Funding a new business in the current climate is challenging. As a rule, banks are much less willing to invest in small businesses than before the crash, and investors are still holding out for conditions to improve.

Yet entrepreneurs still require access to funds to make their ideas a reality, forcing business owners to consider alternative methods for raising the funding they need.

Micro Loans Help New Businesses Find Capital

According to reports in Phoenix-based The Star, micro loans are becoming a more viable way of funding short-term business requirements, including the costs of starting up.

Rather than examining the trading track record or the credit history of the applicants, micro loans tend to be awarded on the strength of individual applications. Typically offering businesses between $1,000 and $5,000, micro loan programs across the continent are already helping businesses create jobs and economic opportunity.

A micro loans program established by Credit Union Ltd. and Alternate Savings in Toronto has rolled out low-interest lending options to a number of businesses in the city. With strong early successes, the program is now being expanded into Ottawa and neighboring regions.

Beyond financial support, micro loans also enable new entrepreneurs to get access to advice on how to run and manage their operations – from legal and compliance issues through to marketing and managing day to day.

Susan Henry, manager of corporate social responsibility at Alterna, said that the micro loans program gives business owners access to much needed support in the early stages of their development.

“It gives an opportunity to learn about marketing, sales, life balance with their work, accounting and bookkeeping. We give them other opportunities to grow their business. We also offer them the opportunity to promote their business at our center at 600 Bay St. We have a unit where they can display their products and services.”

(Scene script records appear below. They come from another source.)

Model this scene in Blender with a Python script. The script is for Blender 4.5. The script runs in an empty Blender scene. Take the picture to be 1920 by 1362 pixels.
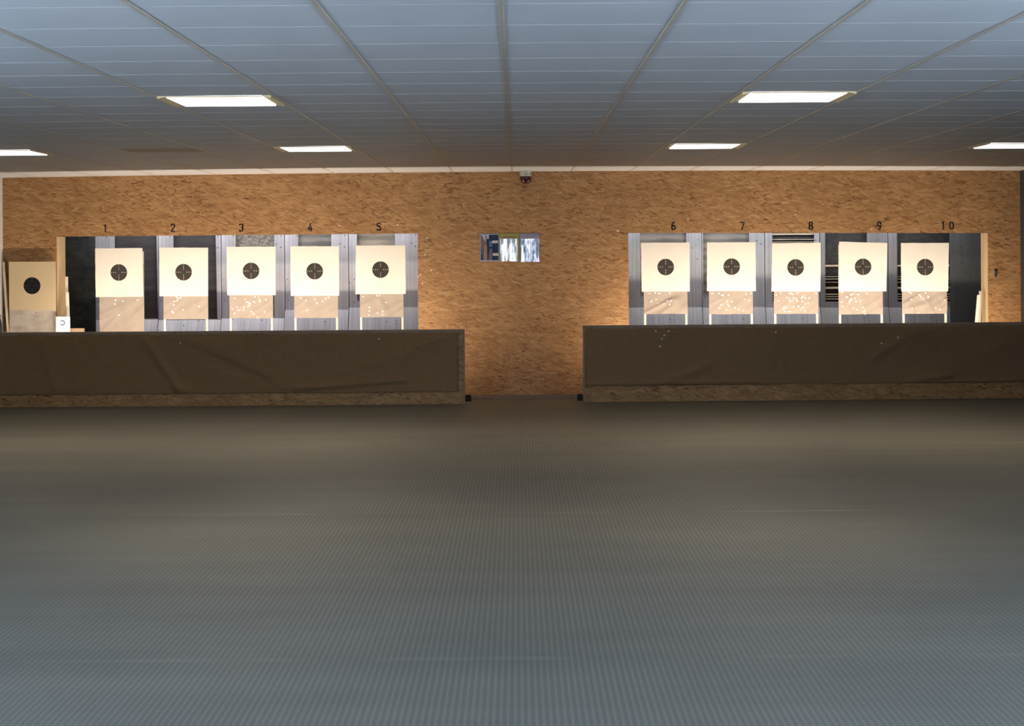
import bpy, bmesh, math, random
from mathutils import Vector, Matrix, noise as mnoise

# ------------------------------------------------------------------ camera, world, light
SC = bpy.context.scene
C = SC.collection
F, VX, VY, CAMZ, ROLL = 3297.0, 970.0, 471.0, 1.73, 0.007
cd = bpy.data.cameras.new('camera')
cam = bpy.data.objects.new('camera', cd)
C.objects.link(cam)
cd.sensor_width = 36.0
cd.lens = 36.0 * F / 1920.0
cd.shift_x = -10.0 / 1920.0
cd.shift_y = -210.0 / 1920.0
cd.clip_start, cd.clip_end = 0.05, 100
cam.location = (0, 0, CAMZ)
cam.rotation_euler = (math.pi / 2, ROLL, 0)
SC.camera = cam

w = bpy.data.worlds.new('world')
SC.world = w
w.use_nodes = True
w.node_tree.nodes['Background'].inputs[0].default_value = (0.55, 0.72, 1.0, 1)
w.node_tree.nodes['Background'].inputs[1].default_value = 0.3

SC.view_settings.view_transform = 'Standard'
SC.view_settings.look = 'None'
SC.view_settings.gamma = 1.0
SC.view_settings.use_curve_mapping = False
SC.view_settings.exposure = 0.0
SC.cycles.use_denoising = True
SC.cycles.max_bounces = 8
SC.cycles.diffuse_bounces = 5
SC.cycles.glossy_bounces = 3
SC.cycles.sample_clamp_indirect = 6.0
SC.cycles.caustics_reflective = False

TUBE_COL = (1.0, 0.85, 0.69)
TUBE_W = 15.0            # watts of each tube behind the parapets
CEIL_COL = (1.0, 0.84, 0.62)
CEIL_W = 16.0            # watts of each ceiling light
DAY_COL = (0.56, 0.73, 1.0)
DAY_SIDE = 52.0           # strength of the added daylight side panes
TRAP_COL = (0.98, 0.96, 0.99)
TRAP_W = 7.0            # watts of each unseen light added above the traps
DAY_BACK = 11.0           # strength of the daylit back panes


def area(name, loc, aim, sx, sy, watts, col, spread=180):
    l = bpy.data.lights.new(name, 'AREA')
    l.shape = 'RECTANGLE'
    l.size, l.size_y = sx, sy
    l.energy = watts
    l.color = col
    l.spread = math.radians(spread)
    o = bpy.data.objects.new(name, l)
    C.objects.link(o)
    o.location = loc
    o.rotation_euler = Vector(aim).to_track_quat('-Z', 'Y').to_euler()
    return o


# ------------------------------------------------------------------ helpers
def P(px, py, D):
    """photo pixel at depth D -> world point"""
    xc, yc = (px - VX) * D / F, -(py - VY) * D / F
    c, s = math.cos(ROLL), math.sin(ROLL)
    return Vector((xc * c + yc * s, D, CAMZ - xc * s + yc * c))


def zc(x):
    return 2.68 - 0.031 * (x / 6.0) ** 2


class MB:
    """collects shapes for ONE mesh object"""

    def __init__(self):
        self.bm = bmesh.new()

    def poly(self, pts, mi=0):
        f = self.bm.faces.new([self.bm.verts.new(p) for p in pts])
        f.material_index = mi
        return f

    def box(self, a, b, mi=0, bev=0.0):
        x0, y0, z0 = a
        x1, y1, z1 = b
        v = [self.bm.verts.new(p) for p in ((x0, y0, z0), (x1, y0, z0), (x1, y1, z0), (x0, y1, z0),
                                            (x0, y0, z1), (x1, y0, z1), (x1, y1, z1), (x0, y1, z1))]
        fs = []
        for q in ((0, 3, 2, 1), (4, 5, 6, 7), (0, 1, 5, 4), (1, 2, 6, 5), (2, 3, 7, 6), (3, 0, 4, 7)):
            f = self.bm.faces.new([v[i] for i in q])
            f.material_index = mi
            fs.append(f)
        if bev:
            es = list({e for f in fs for e in f.edges})
            r = bmesh.ops.bevel(self.bm, geom=es, offset=bev, segments=2, affect='EDGES', profile=0.5)
            for f in r['faces']:
                f.material_index = mi
        return v

    def prism(self, pts, n, mi=0, mi_side=None):
        """flat outline pts (list of Vector) extruded by vector n"""
        n = Vector(n)
        a = [self.bm.verts.new(p) for p in pts]
        b = [self.bm.verts.new(Vector(p) + n) for p in pts]
        f = self.bm.faces.new(a); f.material_index = mi
        f = self.bm.faces.new(b[::-1]); f.material_index = mi
        for i in range(len(pts)):
            j = (i + 1) % len(pts)
            f = self.bm.faces.new((a[j], a[i], b[i], b[j]))
            f.material_index = mi if mi_side is None else mi_side

    def disc(self, c, r, y, mi, n=14, th=0.0008):
        pts = [Vector((c[0] + r * math.cos(2 * math.pi * i / n), y, c[1] + r * math.sin(2 * math.pi * i / n))) for i in range(n)]
        self.prism(pts, (0, th, 0), mi)

    def lathe(self, prof, n=24, mi=0, center=(0, 0)):
        """prof: (r, z, material) from top to bottom around the vertical axis"""
        rings = []
        for r, z in prof:
            if r < 1e-5:
                rings.append([self.bm.verts.new((center[0], center[1], z))])
            else:
                rings.append([self.bm.verts.new((center[0] + r * math.cos(2 * math.pi * i / n),
                                                 center[1] + r * math.sin(2 * math.pi * i / n), z)) for i in range(n)])
        for k in range(len(rings) - 1):
            A, B = rings[k], rings[k + 1]
            for i in range(n):
                j = (i + 1) % n
                if len(A) == 1 and len(B) == 1:
                    continue
                if len(A) == 1:
                    f = self.bm.faces.new((A[0], B[i], B[j]))
                elif len(B) == 1:
                    f = self.bm.faces.new((A[j], A[i], B[0]))
                else:
                    f = self.bm.faces.new((A[j], A[i], B[i], B[j]))
                f.material_index = mi

    def build(self, name, mats, parent=None, loc=None, smooth=False):
        bmesh.ops.recalc_face_normals(self.bm, faces=self.bm.faces[:])
        me = bpy.data.meshes.new(name)
        self.bm.to_mesh(me)
        self.bm.free()
        if not isinstance(mats, (list, tuple)):
            mats = [mats]
        for m in mats:
            me.materials.append(m)
        if smooth:
            for p in me.polygons:
                p.use_smooth = True
        o = bpy.data.objects.new(name, me)
        C.objects.link(o)
        if parent is not None:
            o.parent = parent
        if loc is not None:
            o.location = loc
        return o


def empty(name, loc, rz=0.0):
    o = bpy.data.objects.new(name, None)
    C.objects.link(o)
    o.location = loc
    o.rotation_euler = (0, 0, rz)
    o.empty_display_size = 0.1
    return o


def tag(o, label, cat=None, group=None):
    o['label'] = label
    if cat:
        o['category'] = cat
    if group:
        o['group'] = group
    return o


def struct(o):
    o['kind'] = 'structure'
    return o


# ------------------------------------------------------------------ materials
class NT:
    def __init__(self, name):
        self.m = bpy.data.materials.new(name)
        self.m.use_nodes = True
        self.t = self.m.node_tree
        self.b = self.t.nodes['Principled BSDF']

    def n(self, kind, **kw):
        nd = self.t.nodes.new(kind)
        for k, v in kw.items():
            setattr(nd, k, v)
        return nd

    def link(self, a, b):
        self.t.links.new(a, b)

    def coord(self, which='Object'):
        return self.n('ShaderNodeTexCoord').outputs[which]

    def mapping(self, src, scale=(1, 1, 1), rot=(0, 0, 0), loc=(0, 0, 0)):
        m = self.n('ShaderNodeMapping')
        m.inputs['Scale'].default_value = scale
        m.inputs['Rotation'].default_value = rot
        m.inputs['Location'].default_value = loc
        self.link(src, m.inputs['Vector'])
        return m.outputs[0]

    def omap(self, src, scale, ang, loc):
        """turn by ang about Y first, then stretch"""
        m = self.n('ShaderNodeMapping', vector_type='TEXTURE')
        m.inputs['Scale'].default_value = tuple(1.0 / q for q in scale)
        m.inputs['Rotation'].default_value = (0, ang, 0)
        m.inputs['Location'].default_value = loc
        self.link(src, m.inputs['Vector'])
        return m.outputs[0]

    def noise(self, src, scale, detail=3, rough=0.55, dist=0.0):
        t = self.n('ShaderNodeTexNoise')
        t.inputs['Scale'].default_value = scale
        t.inputs['Detail'].default_value = detail
        t.inputs['Roughness'].default_value = rough
        t.inputs['Distortion'].default_value = dist
        self.link(src, t.inputs['Vector'])
        return t

    def vor(self, src, scale=1.0, feature='F1', rnd=1.0):
        t = self.n('ShaderNodeTexVoronoi', feature=feature)
        t.inputs['Scale'].default_value = scale
        t.inputs['Randomness'].default_value = rnd
        self.link(src, t.inputs['Vector'])
        return t

    def ramp(self, src, stops, interp='LINEAR'):
        r = self.n('ShaderNodeValToRGB')
        r.color_ramp.interpolation = interp
        el = r.color_ramp.elements
        while len(el) < len(stops):
            el.new(0.5)
        for e, (p, c) in zip(el, stops):
            e.position = p
            e.color = (*c, 1) if len(c) == 3 else c
        self.link(src, r.inputs[0])
        return r.outputs[0]

    def mix(self, fac, a, b, mode='MIX'):
        m = self.n('ShaderNodeMix', data_type='RGBA', blend_type=mode)
        ins = [i for i in m.inputs if i.enabled]
        for inp, v in zip((m.inputs[0], m.inputs[6], m.inputs[7]), (fac, a, b)):
            if hasattr(v, 'links'):
                self.link(v, inp)
            elif isinstance(v, (int, float)):
                inp.default_value = v
            else:
                inp.default_value = (*v, 1)
        return m.outputs[2]

    def math(self, op, a, b=None, c=None):
        m = self.n('ShaderNodeMath', operation=op)
        for i, v in enumerate((a, b, c)):
            if v is None:
                continue
            if hasattr(v, 'links'):
                self.link(v, m.inputs[i])
            else:
                m.inputs[i].default_value = v
        return m.outputs[0]

    def sep(self, src):
        s = self.n('ShaderNodeSeparateXYZ')
        self.link(src, s.inputs[0])
        return s.outputs

    def col(self, v):
        if hasattr(v, 'links'):
            self.link(v, self.b.inputs['Base Color'])
        else:
            self.b.inputs['Base Color'].default_value = (*v, 1)

    def bump(self, h, strength=0.3, dist=0.01):
        bp = self.n('ShaderNodeBump')
        bp.inputs['Strength'].default_value = strength
        bp.inputs['Distance'].default_value = dist
        self.link(h, bp.inputs['Height'])
        self.link(bp.outputs[0], self.b.inputs['Normal'])

    def set(self, rough=0.6, metal=0.0, spec=0.5, coat=0.0):
        self.b.inputs['Roughness'].default_value = rough
        self.b.inputs['Metallic'].default_value = metal
        self.b.inputs['Specular IOR Level'].default_value = spec
        self.b.inputs['Coat Weight'].default_value = coat
        self.b.inputs['Coat Roughness'].default_value = 0.01
        return self.m


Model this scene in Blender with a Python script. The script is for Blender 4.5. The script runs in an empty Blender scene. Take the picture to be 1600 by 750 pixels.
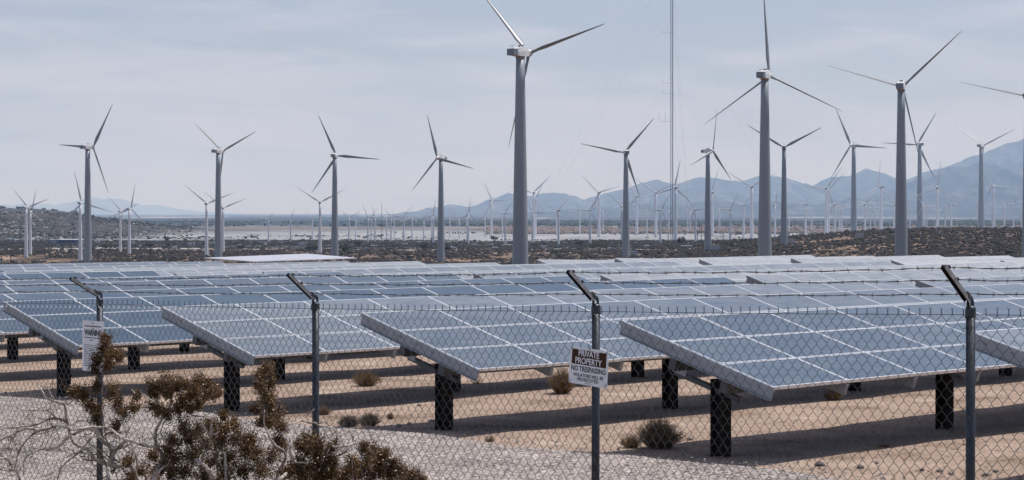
import bpy, math, random
import numpy as np
from mathutils import Vector, Matrix, noise as mnoise

# ------------------------------------------------------------------ camera, world, sun
sc = bpy.context.scene
COL = sc.collection
F = 3300.0                    # focal length in pixels of the 1600 px wide photograph
HY = 332.0                    # image row of the horizon
CH = 2.6                      # camera height above the datum
rnd = random.Random(7)
R = math.radians

cam_d = bpy.data.cameras.new('camera')
cam = bpy.data.objects.new('camera', cam_d)
COL.objects.link(cam)
cam_d.sensor_width = 36.0
cam_d.lens = F / 1600.0 * 36.0
cam_d.shift_y = -(375.0 - HY) / 1600.0
cam_d.clip_start = 0.5
cam_d.clip_end = 150000.0
cam.location = (0, 0, CH)
cam.rotation_euler = (R(90), 0, 0)
sc.camera = cam

SUN_EL, SUN_AZ = R(66), math.atan2(.90, .43)      # azimuth measured from +Y towards +X
sun_dir = Vector((math.sin(SUN_AZ) * math.cos(SUN_EL), math.cos(SUN_AZ) * math.cos(SUN_EL), math.sin(SUN_EL)))
sd = bpy.data.lights.new('sun', 'SUN')
sd.energy = 5.0
sd.angle = R(.53)
sd.color = (1.0, .965, .925)
so = bpy.data.objects.new('sun', sd)
COL.objects.link(so)
so.rotation_euler = sun_dir.to_track_quat('Z', 'Y').to_euler()
so.location = (0, 0, 300)

w = bpy.data.worlds.new('World')
sc.world = w
w.use_nodes = True
nt = w.node_tree
nt.nodes.clear()
N = nt.nodes.new
out = N('ShaderNodeOutputWorld'); bg = N('ShaderNodeBackground'); sky = N('ShaderNodeTexSky')
sky.sky_type = 'NISHITA'; sky.sun_disc = False
sky.sun_elevation = SUN_EL; sky.sun_rotation = SUN_AZ
sky.air_density = 1.3; sky.dust_density = .9; sky.ozone_density = 2.2; sky.altitude = 300
bg.inputs['Strength'].default_value = .08
tc = N('ShaderNodeTexCoord'); mp = N('ShaderNodeMapping'); ns = N('ShaderNodeTexNoise'); cr = N('ShaderNodeValToRGB')
mp.inputs['Scale'].default_value = (4.2, 3.0, 26.0)
mp.inputs['Location'].default_value = (.6, .2, .35)
ns.inputs['Scale'].default_value = 2.1; ns.inputs['Detail'].default_value = 7; ns.inputs['Roughness'].default_value = .52
ns.inputs['Distortion'].default_value = .5
mixc = N('ShaderNodeMix'); mixc.data_type = 'RGBA'
mixc.inputs[7].default_value = (8.1, 8.2, 9.75, 1)      # thin pale dust veil and cirrus, denser towards the horizon
sxyz = N('ShaderNodeSeparateXYZ'); off = N('ShaderNodeMath'); off.operation = 'MULTIPLY_ADD'
off.inputs[1].default_value = -.30
nsub = N('ShaderNodeMath'); nsub.operation = 'SUBTRACT'; nsub.inputs[1].default_value = .5
cr.color_ramp.interpolation = 'EASE'
for e_, (p_, v_) in zip([cr.color_ramp.elements[0], cr.color_ramp.elements[1]] + [cr.color_ramp.elements.new(x_) for x_ in (.3, .6)],
                        ((0.0, .95), (.060, .90), (.100, .30), (.5, .05))):
    e_.position = p_; e_.color = (v_, v_, v_, 1)
L = nt.links.new
L(tc.outputs['Generated'], mp.inputs['Vector']); L(mp.outputs['Vector'], ns.inputs['Vector'])
L(tc.outputs['Generated'], sxyz.inputs[0]); L(ns.outputs['Fac'], nsub.inputs[0]); L(nsub.outputs[0], off.inputs[0]); L(sxyz.outputs['Z'], off.inputs[2])
L(off.outputs[0], cr.inputs['Fac']); L(cr.outputs['Color'], mixc.inputs[0])
tint = N('ShaderNodeMix'); tint.data_type = 'RGBA'; tint.blend_type = 'MULTIPLY'; tint.inputs[0].default_value = 1; tint.inputs[7].default_value = (.83, .90, 1.15, 1)
L(sky.outputs['Color'], tint.inputs[6]); L(tint.outputs[2], mixc.inputs[6])
L(mixc.outputs[2], bg.inputs['Color']); L(bg.outputs[0], out.inputs['Surface'])

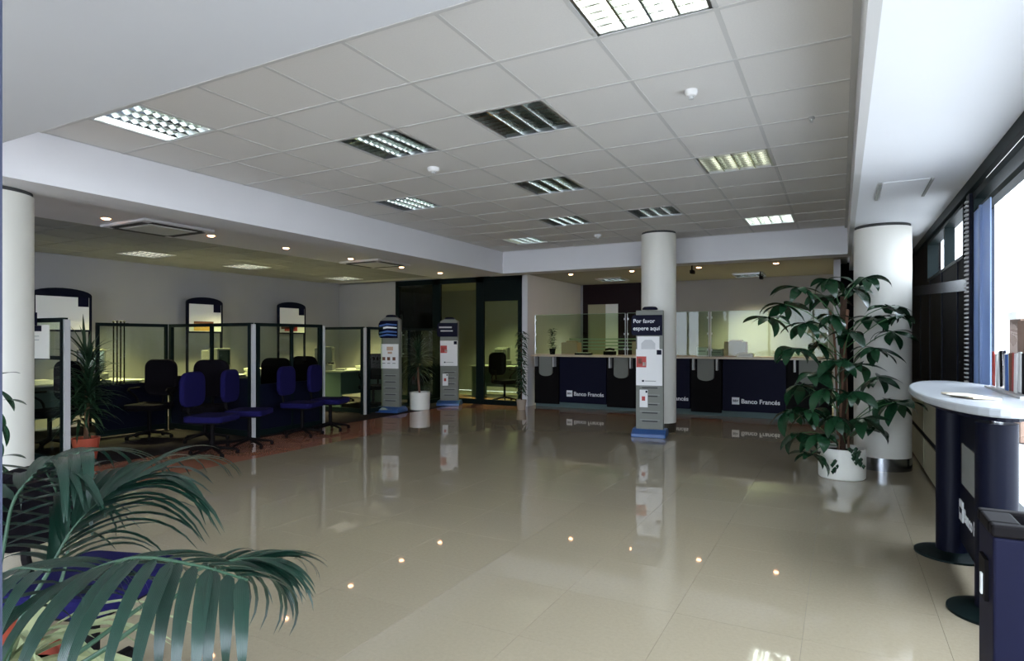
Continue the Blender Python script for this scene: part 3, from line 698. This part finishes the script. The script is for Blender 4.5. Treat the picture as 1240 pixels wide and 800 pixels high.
# --- foreground palm
pb = at(-30, 700, 1.55); pb.z = 0
pm = thing('kentia_palm', 'large foreground palm with long drooping fronds at the lower left', 'plant', pb)
pot(pm, .15, .19, .30, 'navyd'); 
PL = [leafmesh('leaflet', 1.0, .12, q, M['palm'], n=10, fold=.22, pk=.16) for q in (.35, .8, 1.3, 1.9)]
def frond(pts, n, L0, side_el, t0=.25, fwd=.6, wid=1.0, dr=(0, 1, 2, 3), seed=1, both=(1, -1), r0=.006):
    P_ = bez([p-pb for p in pts], 40); rr = random.Random(seed)
    fr = MB().tube(P_, [r0*(1-.75*i/40)+.001 for i in range(41)], 8).build('frond', M['pstem'], pm, smooth=True)
    for s in both:
        for k in range(n):
            u = t0+(1-t0)*(k+.5*(s > 0))/n; i = min(39, int(u*40)); p = P_[i]; tg = (P_[i+1]-P_[max(0, i-1)]).normalized()
            sd = tg.cross(Vector((0, 0, 1))).normalized()*s
            upv = sd.cross(tg)*s
            f_ = fwd+.9*max(0, u-.6)
            d = sd+tg*f_+Vector((0, 0, side_el))
            prof = math.sin(PI*min(1, .18+.82*(1-(u-t0)/(1-t0))**.7)) if True else 1
            L = L0*(.55+.45*math.sin(PI*min(.98, .15+.8*(u-t0)/(1-t0))))*rr.uniform(.9, 1.08)
            me = PL[min(3, max(0, rr.choice(dr)))]
            mw = orient(p, d)
            sc = Matrix.Diagonal((L, wid*.22, L, 1))
            link('leaflet', me, fr, mw=mw @ sc)
A_ = at
root = at(-25, 860, 1.5)
frond([root, A_(25,760,1.42), A_(85,705,1.32), A_(160,676,1.25), A_(235,684,1.22), A_(300,702,1.2)], 17, .33, -.15, .30, .35, 1.05, (2, 3, 3), 1)
frond([root+Vector((0, .04, .02)), A_(20,760,1.6), A_(60,690,1.65), A_(92,636,1.7), A_(138,596,1.75), A_(186,572,1.78)], 17, .50, .02, .40, .75, .95, (1, 2, 2), 2)
frond([root+Vector((.03, .0, .02)), A_(80,800,1.5), A_(170,735,1.6), A_(240,690,1.65), A_(290,678,1.7), A_(318,682,1.72)], 9, .26, .0, .62, .8, .7, (1, 2), 3)
frond([root+Vector((.04, .0, .0)), A_(120,790,1.5), A_(215,720,1.55), A_(270,683,1.55), A_(300,676,1.56), A_(335,676,1.57)], 10, .22, .0, .72, 1.3, .7, (1, 1, 2), 13)
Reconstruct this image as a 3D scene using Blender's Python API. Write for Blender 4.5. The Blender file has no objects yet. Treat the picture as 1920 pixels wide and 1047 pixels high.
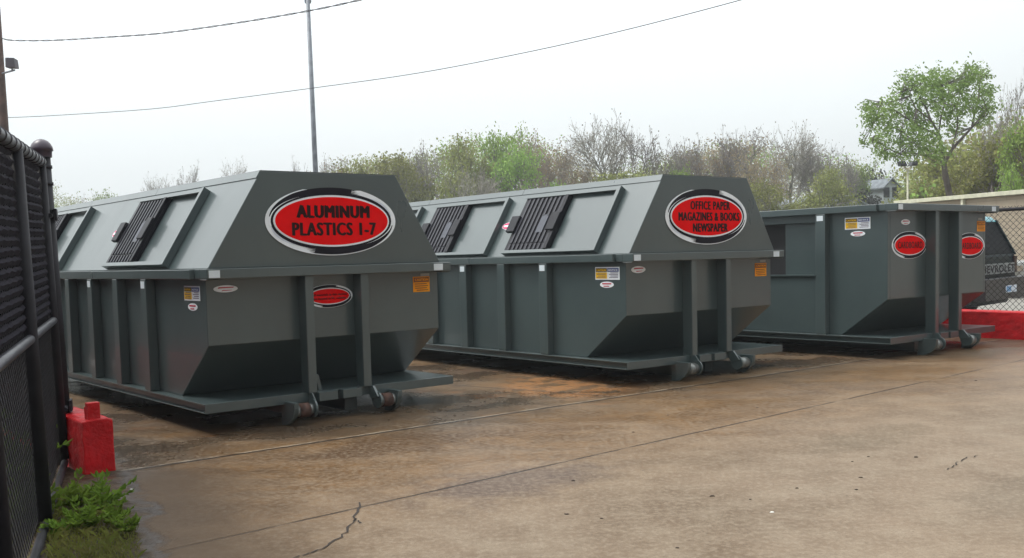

New businesses can struggle to raise capital in normal commercial conditions. However, with banks more reservist than ever before, it has never been more difficult to get a favorable lending outcome from a business bank.

Private investors too are shying away from investing, as confidence and investor sentiment remains low globally. But with small micro loans proving to be a funding strategy that suits the needs of businesses and lenders, it looks like these types of facilities might soon enjoy further growth.

Advance Funds Network, which helps support new businesses from work at home moms through to larger scale operations, suggested that access to cash flow was one of the major factors affecting growth and prosperity in small American businesses.

“Cash flow can be a significant handicap for any organization, and small businesses tend to be those that can least afford these problems. Banks are letting businesses down by not stepping up to offer borrowing, so essential for companies to grow. Facilities like micro loans and merchant advances can be used to bridge the gap in the short-term, and they are proving increasingly helpful for entrepreneurs.”

Advanced Funds Network provides unsecured credit of up to $500,000 to businesses based on an assessment of their order books, rather than based on credit checking. As a result, Advanced Funds Network works with a number of new and small businesses on a short-term basis.